James H. Quello, a Democrat and World War II veteran, was nominated to the commission by President Nixon in 1974 and reappointed by President Reagan in 1981 and 1984, with the third term ending in 1991.

Quello rose from promotion manager for Detroit radio station WJR to vice president at Capital Cities Broadcasting Corp. where he spent 25 years, retiring in 1972. He holds a B.A. from Michigan State University and an honorary doctorate of public service from Northern Michigan University.

Mimi Weyforth Dawson, a Republican, was nominated to the commission by President Reagan in 1981. Her term ends in 1988. A veteran Capitol Hill staffer, Dawson spent five years in the 1970s working for Sen. Robert Packwood (R-Ore.), first as press secretary, then as legislative director and finally as chief of staff. Dawson also coordinated activities of the National Republican Senatorial Conference and was staff coordinator for the Senate Republican Conference in 1978-79. Dawson holds a B.A. in government from Washington University in St. Louis, Mo.

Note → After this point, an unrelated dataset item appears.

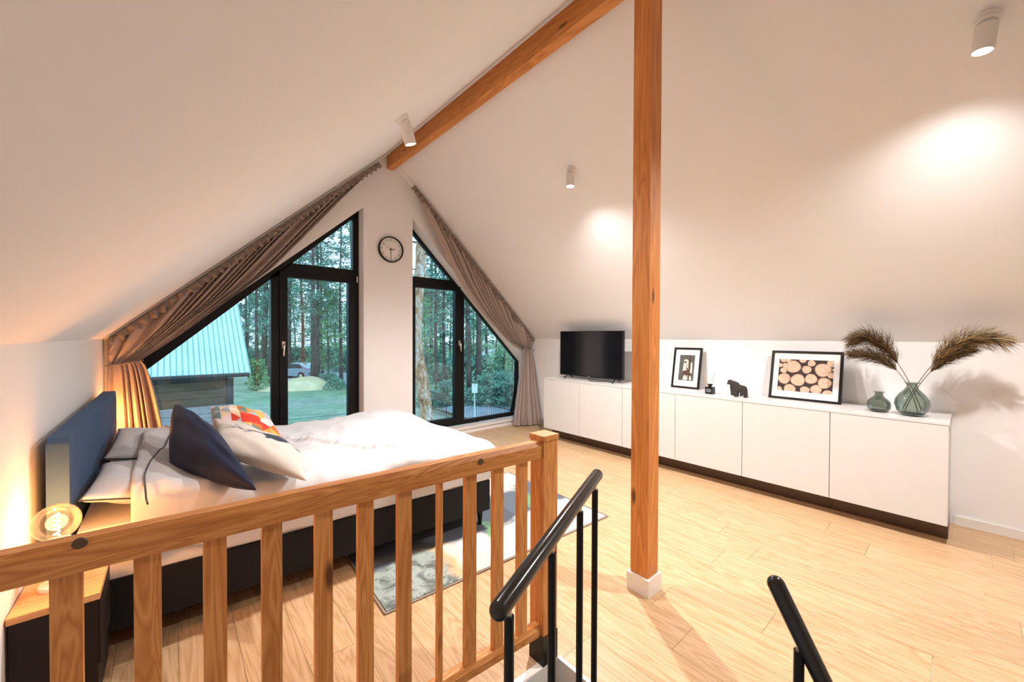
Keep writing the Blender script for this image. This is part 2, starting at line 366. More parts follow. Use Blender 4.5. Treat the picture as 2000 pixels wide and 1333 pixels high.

Henry M. Rivera, a Democrat nominated to the commission by President Reagan in 1981, is expected to leave for a private law practice before his term expires in 1987. A native son of New Mexico formerly with the Albuquerque law firm of Sutin, Thayer & Browne, Rivera is a member of the New Mexico Supreme Court committee on rules of civil procedure and trustee of the University of New Mexico Law School Foundation. Rivera, a Vietnam war veteran, holds a B.A. in economics and a law degree from the University of New Mexico.

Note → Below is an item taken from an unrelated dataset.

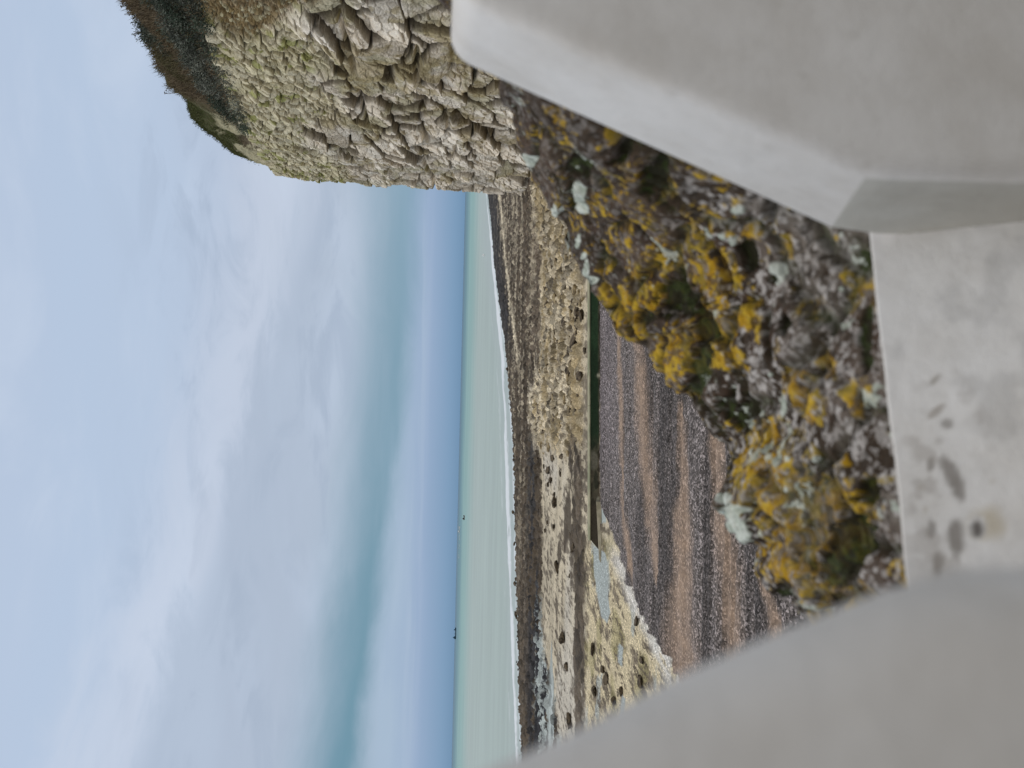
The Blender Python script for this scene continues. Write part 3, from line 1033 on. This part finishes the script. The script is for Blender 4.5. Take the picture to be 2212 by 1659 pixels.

Dennis R. Patrick, a Republican nominated to the commission by President Reagan in 1983, was confirmed for another term ending in 1992 by Congress last week. He served as associate director of presidential personnel at the White House from 1981 to 1983, where he was responsible for legal and regulatory agencies. He has served as special assistant to the administrator of the National Telecommunications and Information Administration at the Department of Commerce and has practiced law with the Los Angeles law firm of Adams, Dugue & Hazeltine. He holds a B.A. degree from Occidental College and a J.D. degree from the University of California at Los Angeles.